Leading Fundis can hardly believe the degree to which the party's Realos are trying to curry favor. "It's just stupid," says one. "You can't go into preliminary talks in a weaker position than that." And, the person adds, there are of course elements of their program that the Greens cannot sacrifice. After all, the results of the talks have to be approved by the Greens' left-leaning parliamentary group and the coalition agreement is to be voted on by party members.

It won't be enough, the critic continues, for the Greens only to push through a few items pertaining to the environment and global warming. There also have to be successes on issues such as social equality and the European Union. "If we are duped on our core issues, then we can just stop now," says a Green parliamentarian from the left wing of the party.

That, the left-wing parliamentarian says, could lead the Greens to the same fate experienced by the FDP. In 2009, the FDP joined a coalition with Merkel's conservatives, only to be steamrolled throughout the legislative period. In 2013, the party didn't win enough votes to surmount the 5-percent hurdle necessary for parliamentary representation.

It has been three years since FDP leader Christian Lindner experienced a rather unique form of déjà vu. Freshly in office at the time, Lindner had invited representatives of the Dutch economically liberal party D66 to FDP headquarters in Berlin. The politicians from The Hague had once experienced a collapse similar to the one the FDP had just suffered through, going from 15.5 percent in 1994 elections to just 5.1 percent eight years later.

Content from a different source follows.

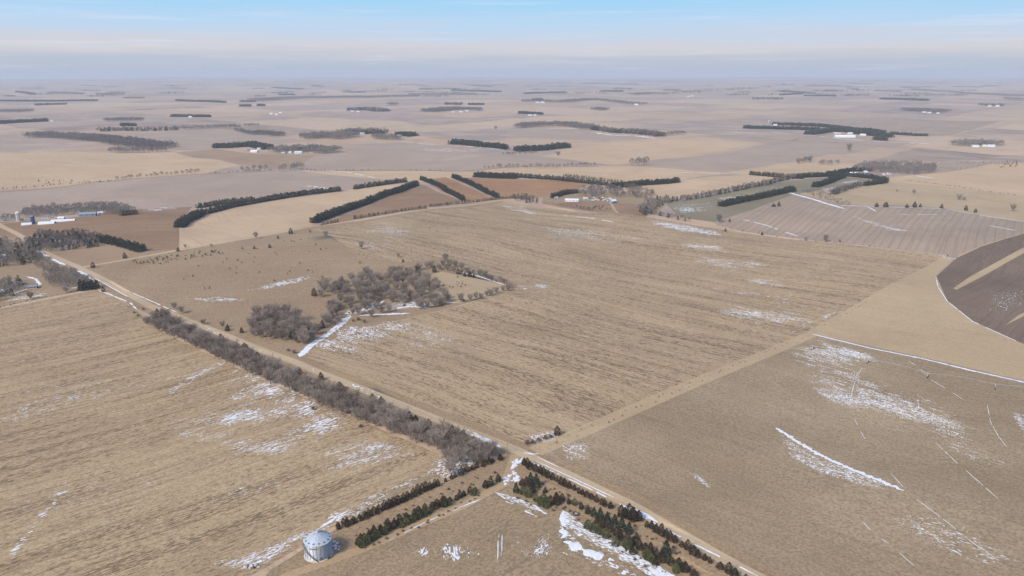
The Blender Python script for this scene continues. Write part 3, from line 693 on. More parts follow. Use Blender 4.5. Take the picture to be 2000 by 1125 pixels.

When their Dutch political allies explained the cause of their collapse, Lindner grinned knowingly. The politicians from the Netherlands said their party had made several promises during the campaign, but ultimately the D66 leader at the time was only interested in becoming Dutch foreign minister and deputy head of government. The comparison to Guido Westerwelle, who led the FDP into that 2009 coalition with Merkel, was unavoidable.